The lines to extract run from the first line of the material below to the line containing "bm = bmesh.new(); box(bm, (0, .35, .42), (1.5, .05, .14));", both included; leave the pictures behind.
## Begin Data lines
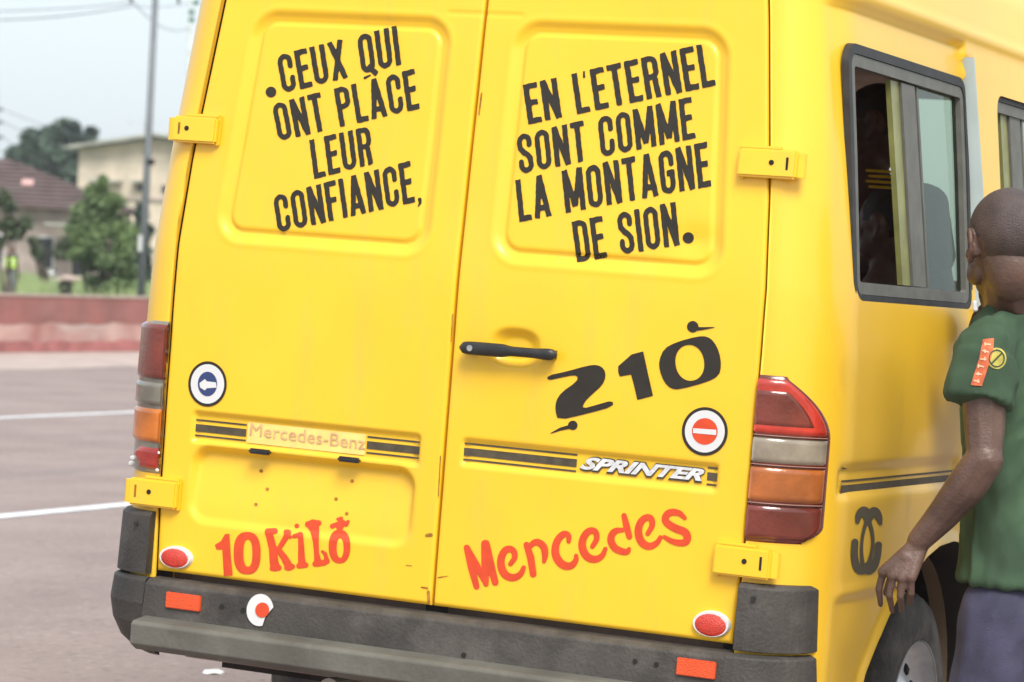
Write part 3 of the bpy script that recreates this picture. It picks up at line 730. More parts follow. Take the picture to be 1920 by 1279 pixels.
# underside seen below the bumper
bm = bmesh.new(); box(bm, (-.15, .28, .40), (.35, .10, .16), bev=.01); bobj('crossmember', bm, under_red, van)
pale_metal = mat('pale_metal', (.36, .33, .29), rough=.6)
for hx, hr_ in ((-.25, .03), (.02, .022)): bm = bmesh.new(); tube(bm, (hx, -.02, .385), (hx, .3, .40), hr_, n=16); bobj('tow_hook', bm, pale_metal, van)
bm = bmesh.new(); box(bm, (0, .35, .42), (1.5, .05, .14)); bobj('rear_valance', bm, under, van)

# --- side: stripe, emblem, windows, sliding door
def side_strip(y0, y1, z0, z1, m, off=.0016, name='side_stripe'):
    ys = np.linspace(y0, y1, 40); V = []
    for y in ys:
        for z in (z0, z1): V.append((float(wz(z)+side_h(np.array(y), np.array((z0+z1)/2)))+off, y, z))
    return obj(name, V, [(2*i, 2*i+2, 2*i+3, 2*i+1) for i in range(39)], m, van)
side_strip(.19, 1.13, .984, 1.002, grey_print); side_strip(.19, 1.13, 1.009, 1.014, grey_print); side_strip(.19, 1.13, 1.040, 1.045, grey_print)
A = (1540, 860, 3.054)
EL = [smooth_line([(208, 362, 12), (215, 320, 22), (245, 292, 26), (268, 330, 30), (268, 350, 22)]), smooth_line([(340, 372, 10), (330, 330, 22), (305, 295, 26), (280, 325, 26), (275, 350, 16)]),
      smooth_line([(262, 350, 12), (238, 430, 9), (228, 520, 9), (238, 620, 13)]), smooth_line([(272, 350, 12), (296, 430, 10), (296, 520, 9), (265, 620, 13)]),
      smooth_line([(193, 478, 20), (188, 560, 21), (205, 635, 22), (245, 640, 28), (265, 600, 10)]), smooth_line([(328, 495, 20), (322, 560, 21), (300, 625, 24), (262, 648, 24), (240, 600, 8)])]
ELp = [cp(l, *A) for l in EL]
decal('emblem', lambda X, Y: strokes_d(X, Y, ELp), (1590, 1662, 940, 1088), mat('emblem_print', (.075, .06, .03), rough=.5), van, .9, mapper=side_pts)

def ring_mesh(name, g, w0, w1, off0, off1, m, par, y0, y1, z0, z1, hoff=0.):
    """flat ring of a window frame between offsets w0 and w1 of the outline g"""
    V, F = iso(lambda Y, Z: np.maximum(g(Y, Z)-w1, w0-g(Y, Z)), y0, y1, z0, z1, .009)
    x = lambda z, o_: float(wz(z))+o_-.012+hoff
    n = len(V); P = [(x(z, off1), y, z) for y, z in V]+[(x(z, off0), y, z) for y, z in V]
    from collections import Counter
    ec = Counter()
    for f in F:
        for a, b in zip(f, f[1:]+f[:1]): ec[(a, b)] += 1
    S = [(a, b, b+n, a+n) for (a, b) in ec if (b, a) not in ec]
    return obj(name, P, [f for f in F]+S, m, par, smooth=False)
olive = mat('olive_painted_reflection', (.25, .25, .085), rough=.35, var=.3, scale=9)  # yellow reflection on the glass edge, put in as an olive base colour
def side_window(g, y0, y1, hoff, ymid, split=True):
    wn = empty('side_window'); wn.parent = van
    B = (y0-.2, min(y1+.1, 1.235) if y1 < 2 else y1+.1, 1.38, 2.09)
    ring_mesh('rubber_seal', g, -.014, .009, -.01, .007, rubber, wn, *B, hoff=hoff)
    ring_mesh('window_frame', g, -.044, -.0155, -.02, .004, alu, wn, *B, hoff=hoff)
    # pane (front half fixed, rear half slid open)
    V, F = iso(lambda Y, Z: np.maximum(g(Y, Z)+.03, ymid-.10*(Z-1.46)/.52-Y), *B, .03)
    obj('pane', [(float(wz(z))-.022+hoff, y, z) for y, z in V], F, glass, wn, smooth=False)
    def post(dy, wd, x0, m, nm):
        bm = bmesh.new(); zs = (1.485, 1.985)
        p = [(float(wz(z))+x0+hoff, ymid+dy-.10*(z-1.46)/.52, z) for z in zs]
        for k in range(2): pass
        vs = [bm.verts.new((a[0]+ox, a[1]+oy, a[2])) for a in p for ox, oy in ((0, 0), (0, wd), (-.014, wd), (-.014, 0))]
        for q in ((0, 1, 2, 3), (4, 5, 6, 7), (0, 1, 5, 4), (1, 2, 6, 5), (2, 3, 7, 6), (3, 0, 4, 7)): bm.faces.new([vs[i] for i in q])
        bobj(nm, bm, m, wn)
    post(-.068, .064, -.020, olive, 'pane_edge_reflection'); post(0, .110, -.013, alu, 'window_stile'); post(.135, .014, -.016, alu, 'window_stile')
    return wn
sw = side_window(g_win1, .228, 1.22, 0, .72); sw['label'] = 'rear quarter window slid half open'
side_window(g_win2, 1.44, 2.45, .018, 1.66)['label'] = 'window of the sliding door'
# sliding door skin, proud of the body, cut for its window
sd_ = grid_mesh('sliding_door', np.linspace(0, 1, 110), np.arange(.64, 2.12, .0125),
                lambda u, z: np.stack([wz(z)+.022+.0*u+.0008*np.sin(u*9+z*5)-.016*np.exp(-((z-1.02)/.035)**4)*0, SD_Y(z)+u*(2.62-SD_Y(z)), z+0*u], -1), yellow_side, van,
                [lambda u, z: g_win2(SD_Y(z)+u*(2.62-SD_Y(z)), z), lambda u, z: g_arch(SD_Y(z)+u*(2.62-SD_Y(z)), z)])
zz = np.arange(.84, 2.09, .02); V = []
for z in zz:
    y = float(SD_Y(z)); x = float(wz(z)); V += [(x+.0225, y, z), (x-.01, y, z), (x+.0225, y+.03, z)]
obj('door_edge_trim', [V[i] for i in range(len(V))], [(3*i, 3*i+1, 3*i+4, 3*i+3) for i in range(len(zz)-1)], yellow_side, van)
V = []
zz = np.arange(1.44, 2.115, .02)
for z in zz:
    y = float(SD_Y(z)); x = float(wz(z)); k_ = float(np.clip((2.06-z)/.45, 0, 1)); V += [(x-.012, y-.004-.018*k_, z), (x+.022, y-.006, z), (x+.0235, y+.003+.010*k_, z)]
obj('door_seal', V, [f for i in range(len(zz)-1) for f in ((3*i, 3*i+1, 3*i+4, 3*i+3), (3*i+1, 3*i+2, 3*i+5, 3*i+4))], pale_trim, van)

# --- wheels
def wheel(xo, yc, zc_, sg):
    wh = empty('wheel'); wh.parent = van
    prof = [(0, .212), (.004, .240), (-.004, .29), (-.018, .325), (-.032, .338), (-.19, .338), (-.205, .325), (-.215, .29), (-.21, .20)]
    N = 72; V = []; F = []
    for k in range(N):
        a = 2*math.pi*k/N
        for dx, r in prof:
            rr = r-(.006 if (k % 3 == 0 and r > .33) else 0); V.append((sg*(xo+dx), yc+rr*math.cos(a), zc_+rr*math.sin(a)))
    n = len(prof)
    for k in range(N):
        for i in range(n-1): a = k*n+i; b = ((k+1) % N)*n+i; F.append((a, a+1, b+1, b))
    obj('tyre', V, F, tyre_m, wh)
    prof = [(.004, .215), (-.012, .210), (-.030, .203), (-.050, .185), (-.050, .120), (-.020, .085), (-.012, .06), (-.012, .0)]
    N = 48; V = []; F = []
    for k in range(N):
        a = 2*math.pi*k/N
        for dx, r in prof: V.append((sg*(xo+dx), yc+r*math.cos(a), zc_+r*math.sin(a)))
    n = len(prof)
    for k in range(N):
        for i in range(n-1): a = k*n+i; b = ((k+1) % N)*n+i; F.append((a, a+1, b+1, b))
    obj('rim', V, F, rim_m, wh)
    if sg < 0 or yc > 2: return wh
    for k in range(12):
        bm = bmesh.new(); a = 2*math.pi*k/12; M3 = Matrix.Rotation(a, 3, 'X')
        c = Vector((sg*(xo-.050), 0, 0))+M3 @ Vector((0, 0, .146)); box(bm, (c.x, yc+c.y, zc_+c.z), (.012, .038, .024), rot=M3, bev=.004)
        bobj('rim_slot', bm, dark, wh)
    for k in range(6):
        bm = bmesh.new(); a = 2*math.pi*k/6; tube(bm, (sg*(xo-.020), yc+.085*math.cos(a), zc_+.085*math.sin(a)), (sg*(xo+.004), yc+.085*math.cos(a), zc_+.085*math.sin(a)), .012, n=6)
        bobj('wheel_nut', bm, metal_m, wh)
    return wh
for wx, wy in ((1, 1.14), (1, 3.95), (-1, 1.14), (-1, 3.95)):      # each wheel stands on the level ground
    q = VAN_M @ Vector((wx*.79, wy, 0)); wheel(.885, wy, .340-q.z, wx)
# inside of the arch
V = []; zz = [(p[0], p[1]) for p in ARCH if p[1] > .35]; n = len(zz)
for y, z in zz: V += [(.94, y, z+.004), (.55, y, z+.004)]
obj('wheel_housing', V, [(2*i, 2*i+1, 2*i+3, 2*i+2) for i in range(n-1)], under, van)
bm = bmesh.new(); box(bm, (.545, 1.05, .6), (.02, 1.6, .6)); bobj('wheel_housing', bm, under, van)
V = [];  # pale guard strip inside the front of the arch
for i in range(14):
    a = R(-10+8*i); V += [(.845, 1.16+.42*math.cos(a), .37+.42*math.sin(a)), (.80, 1.16+.425*math.cos(a), .37+.425*math.sin(a))]
obj('arch_guard', V, [(2*i, 2*i+1, 2*i+3, 2*i+2) for i in range(13)], mat('dusty_guard', (.30, .22, .14), rough=.8), van)

# --- seats and yellow cabin bars seen through the open window
def seat(x, y, m):
    s = empty('passenger_seat'); s.parent = van
    bm = bmesh.new(); box(bm, (x, y, .92), (.42, .42, .12), bev=.03); bobj('seat_cushion', bm, m, s)
    bm = bmesh.new(); box(bm, (x, y-.20, 1.22), (.42, .10, .60), rot=Matrix.Rotation(R(8), 3, 'X'), bev=.03); bobj('backrest', bm, m, s)
seatm = mat('worn_brown_seat', (.10, .05, .035), rough=.8, var=.4)
for y in (.75, 1.6, 2.4):
    for x in (-.6, -.15, .55): seat(x, y, seatm)
bm = bmesh.new()
bm.free()
for k in range(4):
    q = VAN_M.inverted() @ at(1662, 322+10*k, 7.98); bm = bmesh.new(); box(bm, q, (.11-.015*(k % 2), .02, .007), bev=.002); bobj('seat_rail', bm, yellow_side, van)
for y in (1.15, 2.5): 
    bm = bmesh.new(); box(bm, (-.88, y, 1.72), (.05, .16, .56)); bobj('window_pillar', bm, yellow, van)
# ------------------------------------------------------------------ PEOPLE
def remesh(name, bm, m, parent, voxel, smooth=4, fold=0., fscale=6., seed=0.):
    me = bpy.data.meshes.new(name); bm.to_mesh(me); bm.free()
    o = bpy.data.objects.new(name, me); COL.objects.link(o)
    r = o.modifiers.new('r', 'REMESH'); r.mode = 'VOXEL'; r.voxel_size = voxel; r.use_smooth_shade = True
    s_ = o.modifiers.new('s', 'SMOOTH'); s_.factor = .5; s_.iterations = smooth
    bpy.context.view_layer.update()
    e = o.evaluated_get(bpy.context.evaluated_depsgraph_get()); m2 = bpy.data.meshes.new_from_object(e)
    o.modifiers.clear(); o.data = m2; bpy.data.meshes.remove(me)
    m2.materials.clear(); m2.materials.append(m); m2.polygons.foreach_set('use_smooth', [True]*len(m2.polygons))
    if fold:
        N = [v.normal.copy() for v in m2.vertices]
        for v, nn in zip(m2.vertices, N):
            p = Vector((v.co.x*fscale+seed, v.co.y*fscale, v.co.z*fscale*.55))
            a = 1-2*abs(mnoise.noise(p+mnoise.noise_vector(p*.7)*.8)); b = mnoise.noise(p*2.6)
            v.co += nn*fold*(a*.75+b*.35)
    m2.update(); o.parent = parent; return o
ch = Vector((W3[0][2], W3[1][2], 0)); ch = -ch.normalized()      # camera forward, level
cl = Vector((-ch.y, ch.x, 0))                                     # camera left, level
UP = Vector((0, 0, 1))
skin = mat('dark_brown_skin', (.112, .064, .048), rough=.42, var=.34, scale=11, bump=.2, bscale=160)
hairm = mat('cropped_black_hair', (.066, .046, .042), rough=.55, var=.28, scale=25, bump=.4, bscale=300)
green = mat('green_cotton', (.044, .088, .046), rough=.9, var=.35, scale=5, bump=.25, bscale=500)
purple = mat('faded_purple_denim', (.062, .060, .108), rough=.9, var=.35, scale=9, bump=.3, bscale=300)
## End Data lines
Output of the task >>
Write part 3 of the bpy script that recreates this picture. It picks up at line 730. More parts follow. Take the picture to be 1920 by 1279 pixels.
# underside seen below the bumper
bm = bmesh.new(); box(bm, (-.15, .28, .40), (.35, .10, .16), bev=.01); bobj('crossmember', bm, under_red, van)
pale_metal = mat('pale_metal', (.36, .33, .29), rough=.6)
for hx, hr_ in ((-.25, .03), (.02, .022)): bm = bmesh.new(); tube(bm, (hx, -.02, .385), (hx, .3, .40), hr_, n=16); bobj('tow_hook', bm, pale_metal, van)
bm = bmesh.new(); box(bm, (0, .35, .42), (1.5, .05, .14)); bobj('rear_valance', bm, under, van)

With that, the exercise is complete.